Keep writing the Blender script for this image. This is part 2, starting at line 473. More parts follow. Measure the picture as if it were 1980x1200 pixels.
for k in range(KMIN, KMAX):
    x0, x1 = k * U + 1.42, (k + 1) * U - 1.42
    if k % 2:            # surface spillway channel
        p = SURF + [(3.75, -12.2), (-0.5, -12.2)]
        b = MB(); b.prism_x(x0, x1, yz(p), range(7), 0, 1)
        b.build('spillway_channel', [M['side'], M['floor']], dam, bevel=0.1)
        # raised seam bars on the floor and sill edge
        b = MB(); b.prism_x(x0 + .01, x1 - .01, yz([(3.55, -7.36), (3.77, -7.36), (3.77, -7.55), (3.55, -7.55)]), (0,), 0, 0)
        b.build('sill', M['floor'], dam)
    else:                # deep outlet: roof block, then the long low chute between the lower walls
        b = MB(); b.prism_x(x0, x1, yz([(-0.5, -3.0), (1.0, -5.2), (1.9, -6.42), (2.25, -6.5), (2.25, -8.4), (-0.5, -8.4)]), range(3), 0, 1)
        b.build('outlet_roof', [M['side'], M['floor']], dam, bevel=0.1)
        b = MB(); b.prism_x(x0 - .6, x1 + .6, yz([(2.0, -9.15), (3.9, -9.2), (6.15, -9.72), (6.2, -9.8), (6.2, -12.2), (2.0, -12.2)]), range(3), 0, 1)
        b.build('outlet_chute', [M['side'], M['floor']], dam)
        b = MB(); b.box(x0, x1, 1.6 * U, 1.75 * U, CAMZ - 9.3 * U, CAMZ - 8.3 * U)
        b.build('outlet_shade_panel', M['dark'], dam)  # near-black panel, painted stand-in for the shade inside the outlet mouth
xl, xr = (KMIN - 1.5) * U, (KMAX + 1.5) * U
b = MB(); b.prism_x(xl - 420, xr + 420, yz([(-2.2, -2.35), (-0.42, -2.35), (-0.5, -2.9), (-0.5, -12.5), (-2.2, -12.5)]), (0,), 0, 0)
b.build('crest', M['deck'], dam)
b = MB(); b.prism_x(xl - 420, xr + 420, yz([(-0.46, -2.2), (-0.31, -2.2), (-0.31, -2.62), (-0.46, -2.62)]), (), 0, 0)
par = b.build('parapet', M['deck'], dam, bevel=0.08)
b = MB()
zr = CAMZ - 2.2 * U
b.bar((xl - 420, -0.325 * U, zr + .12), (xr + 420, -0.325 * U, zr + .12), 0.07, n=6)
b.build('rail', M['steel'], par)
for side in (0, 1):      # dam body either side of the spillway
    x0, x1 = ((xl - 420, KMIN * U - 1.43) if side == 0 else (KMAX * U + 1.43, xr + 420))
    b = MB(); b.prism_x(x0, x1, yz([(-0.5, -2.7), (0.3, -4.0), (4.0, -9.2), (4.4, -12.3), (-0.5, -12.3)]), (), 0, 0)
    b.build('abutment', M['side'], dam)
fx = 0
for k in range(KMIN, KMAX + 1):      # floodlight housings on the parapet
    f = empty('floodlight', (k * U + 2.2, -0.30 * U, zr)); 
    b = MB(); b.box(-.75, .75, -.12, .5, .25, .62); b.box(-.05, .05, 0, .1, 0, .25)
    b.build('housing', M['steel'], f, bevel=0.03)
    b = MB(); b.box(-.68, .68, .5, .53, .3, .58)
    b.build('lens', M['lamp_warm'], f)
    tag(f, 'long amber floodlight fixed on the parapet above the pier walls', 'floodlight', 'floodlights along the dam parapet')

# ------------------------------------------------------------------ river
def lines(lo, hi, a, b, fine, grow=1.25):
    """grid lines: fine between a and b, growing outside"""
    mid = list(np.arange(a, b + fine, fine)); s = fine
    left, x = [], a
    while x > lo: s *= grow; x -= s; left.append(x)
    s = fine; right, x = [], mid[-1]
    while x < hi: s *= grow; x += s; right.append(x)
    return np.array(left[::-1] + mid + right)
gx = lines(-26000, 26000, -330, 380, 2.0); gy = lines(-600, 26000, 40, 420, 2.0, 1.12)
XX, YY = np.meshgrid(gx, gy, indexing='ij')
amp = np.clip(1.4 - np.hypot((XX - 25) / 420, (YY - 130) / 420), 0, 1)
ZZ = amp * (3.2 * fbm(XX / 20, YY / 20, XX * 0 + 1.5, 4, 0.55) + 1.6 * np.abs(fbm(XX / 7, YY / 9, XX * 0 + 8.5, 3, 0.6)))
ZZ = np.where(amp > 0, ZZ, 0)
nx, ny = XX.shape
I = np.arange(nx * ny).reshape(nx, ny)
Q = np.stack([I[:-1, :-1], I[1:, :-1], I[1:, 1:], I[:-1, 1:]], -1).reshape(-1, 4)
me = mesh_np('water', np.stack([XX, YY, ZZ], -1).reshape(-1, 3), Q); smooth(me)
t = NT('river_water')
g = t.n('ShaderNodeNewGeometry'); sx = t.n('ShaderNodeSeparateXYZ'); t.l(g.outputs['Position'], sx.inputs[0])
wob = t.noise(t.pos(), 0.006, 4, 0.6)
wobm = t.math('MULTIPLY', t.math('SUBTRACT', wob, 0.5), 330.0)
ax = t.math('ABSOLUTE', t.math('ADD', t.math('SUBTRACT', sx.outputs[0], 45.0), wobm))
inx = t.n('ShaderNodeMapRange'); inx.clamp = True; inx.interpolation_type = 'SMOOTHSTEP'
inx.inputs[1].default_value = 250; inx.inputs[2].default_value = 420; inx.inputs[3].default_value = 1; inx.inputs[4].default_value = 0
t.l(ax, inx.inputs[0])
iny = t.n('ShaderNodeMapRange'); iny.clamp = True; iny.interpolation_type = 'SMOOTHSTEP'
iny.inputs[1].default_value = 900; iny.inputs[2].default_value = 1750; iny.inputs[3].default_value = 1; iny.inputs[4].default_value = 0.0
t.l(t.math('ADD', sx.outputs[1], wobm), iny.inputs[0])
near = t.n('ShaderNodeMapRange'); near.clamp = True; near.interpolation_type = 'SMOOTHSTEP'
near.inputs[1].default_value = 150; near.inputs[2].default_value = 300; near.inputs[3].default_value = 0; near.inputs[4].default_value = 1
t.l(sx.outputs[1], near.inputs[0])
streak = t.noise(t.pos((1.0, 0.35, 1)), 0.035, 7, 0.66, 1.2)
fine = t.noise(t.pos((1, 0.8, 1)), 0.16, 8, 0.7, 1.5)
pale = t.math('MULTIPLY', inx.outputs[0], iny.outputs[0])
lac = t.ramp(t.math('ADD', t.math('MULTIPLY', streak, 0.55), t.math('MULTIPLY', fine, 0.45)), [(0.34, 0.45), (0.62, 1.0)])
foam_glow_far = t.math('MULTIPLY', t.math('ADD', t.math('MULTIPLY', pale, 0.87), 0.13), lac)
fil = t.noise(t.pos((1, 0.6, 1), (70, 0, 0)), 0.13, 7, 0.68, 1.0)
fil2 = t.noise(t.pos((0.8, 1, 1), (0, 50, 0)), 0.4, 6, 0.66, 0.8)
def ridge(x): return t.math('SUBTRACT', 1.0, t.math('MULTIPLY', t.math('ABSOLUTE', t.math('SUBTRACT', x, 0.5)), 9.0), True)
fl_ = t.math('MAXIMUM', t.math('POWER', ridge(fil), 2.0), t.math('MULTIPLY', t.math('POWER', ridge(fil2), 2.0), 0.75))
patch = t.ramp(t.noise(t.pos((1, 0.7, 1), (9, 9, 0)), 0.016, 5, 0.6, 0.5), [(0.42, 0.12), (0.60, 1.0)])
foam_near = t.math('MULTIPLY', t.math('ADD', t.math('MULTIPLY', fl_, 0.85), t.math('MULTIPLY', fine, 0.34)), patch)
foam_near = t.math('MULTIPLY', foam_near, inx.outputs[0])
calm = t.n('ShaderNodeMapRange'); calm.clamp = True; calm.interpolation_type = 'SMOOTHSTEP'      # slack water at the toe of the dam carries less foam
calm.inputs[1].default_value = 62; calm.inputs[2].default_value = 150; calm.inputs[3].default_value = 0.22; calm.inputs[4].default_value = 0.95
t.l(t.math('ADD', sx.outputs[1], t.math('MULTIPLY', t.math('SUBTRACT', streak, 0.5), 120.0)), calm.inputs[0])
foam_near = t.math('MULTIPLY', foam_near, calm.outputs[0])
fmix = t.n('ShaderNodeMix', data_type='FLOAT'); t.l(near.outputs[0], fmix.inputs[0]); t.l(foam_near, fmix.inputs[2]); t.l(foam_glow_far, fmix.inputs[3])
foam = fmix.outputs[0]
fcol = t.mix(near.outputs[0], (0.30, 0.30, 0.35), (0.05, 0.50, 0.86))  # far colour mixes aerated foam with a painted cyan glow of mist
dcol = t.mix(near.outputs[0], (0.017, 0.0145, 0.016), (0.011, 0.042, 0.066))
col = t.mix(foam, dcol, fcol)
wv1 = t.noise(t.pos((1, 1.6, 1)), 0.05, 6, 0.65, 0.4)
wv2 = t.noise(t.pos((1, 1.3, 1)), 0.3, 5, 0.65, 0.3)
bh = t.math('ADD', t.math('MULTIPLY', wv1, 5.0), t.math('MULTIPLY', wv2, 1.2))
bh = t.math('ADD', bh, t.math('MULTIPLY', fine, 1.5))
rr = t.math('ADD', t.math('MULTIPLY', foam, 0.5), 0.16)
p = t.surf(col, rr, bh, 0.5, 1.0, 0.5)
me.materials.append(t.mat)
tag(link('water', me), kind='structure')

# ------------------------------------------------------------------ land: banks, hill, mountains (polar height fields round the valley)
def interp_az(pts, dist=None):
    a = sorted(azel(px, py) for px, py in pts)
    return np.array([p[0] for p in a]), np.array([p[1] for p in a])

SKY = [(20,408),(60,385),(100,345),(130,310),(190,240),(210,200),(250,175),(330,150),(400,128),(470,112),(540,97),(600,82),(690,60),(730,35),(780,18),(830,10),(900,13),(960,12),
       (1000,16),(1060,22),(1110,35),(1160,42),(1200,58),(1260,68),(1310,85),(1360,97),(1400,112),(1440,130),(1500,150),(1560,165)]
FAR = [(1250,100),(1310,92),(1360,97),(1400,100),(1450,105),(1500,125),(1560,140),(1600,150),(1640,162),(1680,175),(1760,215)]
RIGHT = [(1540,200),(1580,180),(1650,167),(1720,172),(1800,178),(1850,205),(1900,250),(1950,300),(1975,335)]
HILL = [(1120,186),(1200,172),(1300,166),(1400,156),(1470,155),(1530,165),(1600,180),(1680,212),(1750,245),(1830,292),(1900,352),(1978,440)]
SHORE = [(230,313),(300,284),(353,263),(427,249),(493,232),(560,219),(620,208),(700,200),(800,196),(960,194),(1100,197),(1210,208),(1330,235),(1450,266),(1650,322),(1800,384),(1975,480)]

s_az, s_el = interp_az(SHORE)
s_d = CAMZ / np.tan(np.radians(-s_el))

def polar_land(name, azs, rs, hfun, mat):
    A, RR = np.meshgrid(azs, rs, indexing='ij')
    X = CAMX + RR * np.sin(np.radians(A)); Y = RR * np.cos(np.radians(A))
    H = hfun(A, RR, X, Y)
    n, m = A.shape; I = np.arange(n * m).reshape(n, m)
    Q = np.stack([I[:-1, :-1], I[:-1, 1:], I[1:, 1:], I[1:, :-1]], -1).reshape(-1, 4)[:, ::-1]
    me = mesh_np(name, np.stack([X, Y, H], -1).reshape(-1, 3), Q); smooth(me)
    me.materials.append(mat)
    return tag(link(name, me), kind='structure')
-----
REQUIREMENT = Between the line containing "col = t.mix(foam, dcol, fcol)" and the line containing "return np.array([p[0] for" lies the part to return. Return it exactly, counting both of those lines.

THE COMPLETED TASK =
col = t.mix(foam, dcol, fcol)
wv1 = t.noise(t.pos((1, 1.6, 1)), 0.05, 6, 0.65, 0.4)
wv2 = t.noise(t.pos((1, 1.3, 1)), 0.3, 5, 0.65, 0.3)
bh = t.math('ADD', t.math('MULTIPLY', wv1, 5.0), t.math('MULTIPLY', wv2, 1.2))
bh = t.math('ADD', bh, t.math('MULTIPLY', fine, 1.5))
rr = t.math('ADD', t.math('MULTIPLY', foam, 0.5), 0.16)
p = t.surf(col, rr, bh, 0.5, 1.0, 0.5)
me.materials.append(t.mat)
tag(link('water', me), kind='structure')

# ------------------------------------------------------------------ land: banks, hill, mountains (polar height fields round the valley)
def interp_az(pts, dist=None):
    a = sorted(azel(px, py) for px, py in pts)
    return np.array([p[0] for p in a]), np.array([p[1] for p in a])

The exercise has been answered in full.